The last-minute reversal followed a month of opposition from parents, teachers, elected officials, and neighborhood school representatives, including a 300-person protest at the only public hearing on the third school proposal. Opponents of the idea said it would crowd out valuable elective classes and extracurricular activities and hailed the latest decision as proof of strength in numbers.

“It’s nice to know that, from time to time, you can fight City Hall and win,” said District 14 Community Education Council President Tesa Wilson, who called the education department racist and said it would not have proposed such a plan in a majority-white shool.

City officials said the outcry made them take the triple-decker idea out of the running, for now.

“As with all proposals, we sought out and listened to feedback from the community,” said education department spokesman Harry Hartfield. “As a result, we decided not to co-locate a new district middle school in the building at this time and withdrew our proposal.”

But the plan may be dead for good, provided Democratic mayoral nominee Bill DeBlasio wins Tuesday’s election and sticks to his campaign script.
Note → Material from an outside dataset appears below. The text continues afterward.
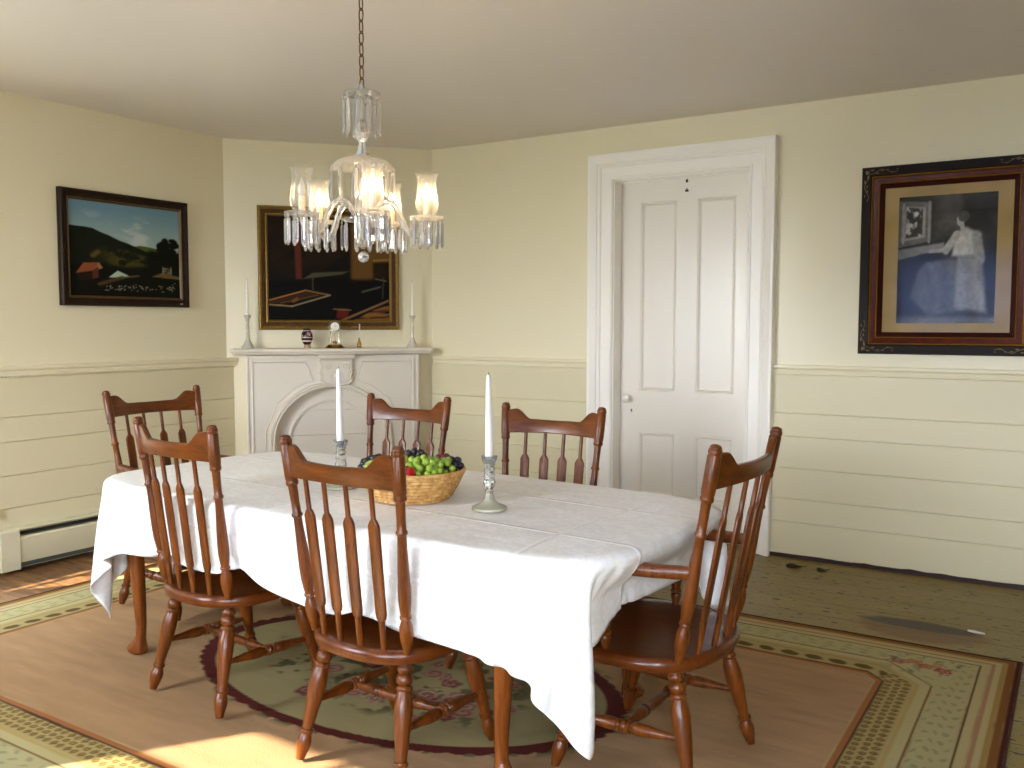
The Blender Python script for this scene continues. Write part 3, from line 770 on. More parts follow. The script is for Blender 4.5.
# ------------------------------------------------------------------ table
TX, TY, ROT, ZT = 2.65, -2.562, math.radians(-3.0), .698
TA, TB, TN = 1.145, .515, 7.0
table = empty('dining_table', (TX, TY, .0085), ROT, 'long wooden dining table mostly hidden under a white cloth', 'table')
def sup(a, b, n, k=72):
    return [(a*math.copysign(abs(math.cos(2*PI*i/k))**(2/n), math.cos(2*PI*i/k)), b*math.copysign(abs(math.sin(2*PI*i/k))**(2/n), math.sin(2*PI*i/k))) for i in range(k)]
z0 = -.0085
m = M(); m.loft([[(x, y, z) for x, y in sup(TA-e, TB-e, TN)] for e, z in ((.032, ZT-.028+z0), (.022, ZT-.022+z0), (.020, ZT-.012+z0), (.024, ZT-.004+z0), (.032, ZT+z0), (.3, ZT+z0))])
build('tabletop', m, tablewood, table, smooth=40)
lx0, lx1, ly = -.965, .79, .375
m = M()
for (a, b) in (((lx0, -ly-.012), (lx1, -ly+.012)), ((lx0, ly-.012), (lx1, ly+.012)), ((lx0-.012, -ly), (lx0+.012, ly)), ((lx1-.012, -ly), (lx1+.012, ly))): m.box((a[0], a[1], ZT-.11+z0), (b[0], b[1], ZT-.028+z0))
build('apron', m, tablewood, table, smooth=0)
for sx, X in ((-1, lx0), (1, lx1)):
    for sy in (-1, 1):
        Y = sy*ly; ox, oy = sx, sy*.35
        nrm = math.hypot(ox, oy); ox, oy = ox/nrm, oy/nrm
        st = [(ZT-.03, 0, .036, .036), (.60, .002, .036, .036), (.55, .010, .037, .036), (.48, .016, .0355, .035), (.40, .013, .032, .032), (.30, .006, .0275, .0275), (.20, -.001, .0235, .0235), (.12, -.004, .0205, .0205), (.075, -.002, .020, .020), (.055, .004, .024, .024), (.038, .012, .034, .030), (.022, .016, .040, .034), (.010, .014, .038, .033), (.003, .010, .030, .028), (0, .008, .022, .022)]
        m = M(); rings = []
        for z, off, ra, rb in st:
            e = .62 if z > .5 else 1
            ring = []
            for i in range(20):
                an = 2*PI*i/20; c_, s_ = math.cos(an), math.sin(an)
                if z > .5: px, py = ra*math.copysign(abs(c_)**e, c_), ra*math.copysign(abs(s_)**e, s_)
                else: px, py = (ra*c_*ox-rb*s_*oy), (ra*c_*oy+rb*s_*ox)
                ring.append((X+ox*off+px, Y+oy*off+py, z))
            rings.append(ring)
        m.loft(rings); build('leg', m, tablewood, table, smooth=50)
# ------------------------------------------------------------------ tablecloth (draped over the top by relaxation)
def toL(x, y):
    c, s = math.cos(ROT), math.sin(ROT); dx, dy = x-TX, y-TY; return (dx*c+dy*s, -dx*s+dy*c)
def chair_pt(key, lx, ly):
    x, y, r = CH[key]; r = math.radians(r); return toL(x+lx*math.cos(r)-ly*math.sin(r), y+lx*math.sin(r)+ly*math.cos(r))
seats = [chair_pt(k, 0, 0)+(.23 if k not in 'EF' else .255, .0085+.394+.004) for k in CH]
backs = []
for k, sg in (('A', -1), ('B', -1)):
    cx, cy = chair_pt(k, 0, -.145); backs.append((cx-.24, cx+.24, cy, -.19, sg))
arms = [(-.39, .36, 1.075)]                                       # the armchair's arms and seat tuck the end panel in
W_, XX, YY = sim_cloth(TX=TX, TY=TY, ROT=math.degrees(ROT), ZT=ZT+.009, a=TA+.004, b=TB+.004, n=TN, hl=1.37, hw=.742, ox=-.045, oy=-.012, crot=-1.0, bend=(.01, 0.), nx=117, ny=67, steps=190, iters=24, chairs=backs, arms=arms, seats=seats)
clm, nt, b = new_mat('white_damask_linen')
tc = N(nt, 'ShaderNodeUVMap'); tc.uv_map = 'UV'
sx = N(nt, 'ShaderNodeSeparateXYZ'); nt.links.new(tc.outputs[0], sx.inputs[0])
def crease(out, per, off):
    a = N(nt, 'ShaderNodeMath', operation='MULTIPLY_ADD'); a.inputs[1].default_value = 1/per; a.inputs[2].default_value = off; nt.links.new(out, a.inputs[0])
    f = N(nt, 'ShaderNodeMath', operation='FRACT'); nt.links.new(a.outputs[0], f.inputs[0])
    s = N(nt, 'ShaderNodeMath', operation='SUBTRACT'); s.inputs[1].default_value = .5; nt.links.new(f.outputs[0], s.inputs[0])
    ab = N(nt, 'ShaderNodeMath', operation='ABSOLUTE'); nt.links.new(s.outputs[0], ab.inputs[0])
    r = N(nt, 'ShaderNodeMapRange'); r.interpolation_type = 'SMOOTHSTEP'; r.inputs['From Min'].default_value = .012/per; r.inputs['From Max'].default_value = 0; nt.links.new(ab.outputs[0], r.inputs[0]); return r.outputs[0]
ca, cb = crease(sx.outputs[0], .46, .5), crease(sx.outputs[1], .39, 0.)
mxn = N(nt, 'ShaderNodeMath', operation='MAXIMUM'); nt.links.new(ca, mxn.inputs[0]); nt.links.new(cb, mxn.inputs[1])
no = N(nt, 'ShaderNodeTexNoise'); no.inputs['Scale'].default_value = 9; no.inputs['Detail'].default_value = 3; nt.links.new(tc.outputs[0], no.inputs['Vector'])
ad = N(nt, 'ShaderNodeMath', operation='MULTIPLY_ADD'); ad.inputs[1].default_value = .55; nt.links.new(mxn.outputs[0], ad.inputs[0]); nt.links.new(no.outputs['Fac'], ad.inputs[2])
bp = N(nt, 'ShaderNodeBump'); bp.inputs['Strength'].default_value = .5; bp.inputs['Distance'].default_value = .012
nt.links.new(ad.outputs[0], bp.inputs['Height']); nt.links.new(bp.outputs[0], b.inputs['Normal'])
vo = N(nt, 'ShaderNodeTexNoise'); vo.inputs['Scale'].default_value = 16; vo.inputs['Detail'].default_value = 2; vo.inputs['Distortion'].default_value = 2.6; nt.links.new(tc.outputs[0], vo.inputs['Vector'])
r = N(nt, 'ShaderNodeValToRGB'); e = r.color_ramp.elements; e[0].position = .47; e[1].position = .53; e[0].color = rgb('F0EEEA'); e[1].color = rgb('F7F5F2')
nt.links.new(vo.outputs['Fac'], r.inputs[0]); nt.links.new(r.outputs[0], b.inputs['Base Color'])
rr = N(nt, 'ShaderNodeMapRange'); rr.inputs['From Min'].default_value = .46; rr.inputs['From Max'].default_value = .54; rr.inputs['To Min'].default_value = .46; rr.inputs['To Max'].default_value = .56
nt.links.new(vo.outputs['Fac'], rr.inputs[0]); nt.links.new(rr.outputs[0], b.inputs['Roughness'])
b.inputs['Sheen Weight'].default_value = .1
m = M(); nxc, nyc = XX.shape
m.v = [tuple(p) for p in W_.reshape(-1, 3)]
I = np.arange(nxc*nyc).reshape(nxc, nyc)
m.f = [tuple(int(i) for i in q) for q in np.stack([I[:-1, :-1], I[1:, :-1], I[1:, 1:], I[:-1, 1:]], -1).reshape(-1, 4)]
cl = build('tablecloth', m, clm, smooth=180)
uv = cl.data.uv_layers.new(name='UV'); UV = np.stack([XX.ravel(), YY.ravel()], -1)
li = np.zeros(len(cl.data.loops), np.int32); cl.data.loops.foreach_get('vertex_index', li); uv.data.foreach_set('uv', UV[li].astype(np.float32).ravel())
sb = cl.modifiers.new('smooth', 'SUBSURF'); sb.levels = 1; sb.render_levels = 1
so = cl.modifiers.new('thick', 'SOLIDIFY'); so.thickness = .002; so.offset = 1
tag(cl, 'white damask tablecloth with fold creases hanging over the long dining table', 'tablecloth')
ZC_ = ZT+.012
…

DeBlasio is leading opponent Joe Lhota by 39 percent in the latest poll and has proposed a citywide moratorium on the school squeezing that has been a trademark of Bloomberg’s administration. The Panel for Educational Policy is comprised of 13 members, eight of whom are mayor-appointed, while the rest are selected for their seats by each of the five borough presidents.

To head off a repeat of the education department’s finding that the Williamsburg school building is under-used, activists there are now working to come up with suggestions for how to grow the two schools. So far, they have come up with creating a gifted and talented program, adding language programs, and creating an adult education curriculum, but such programs would depend on increased funding from the city.

“We want to find ways to grow this school and make it more appealing,” said Robert Burstein, an English as a Second Language teacher at PS 196 elementary school.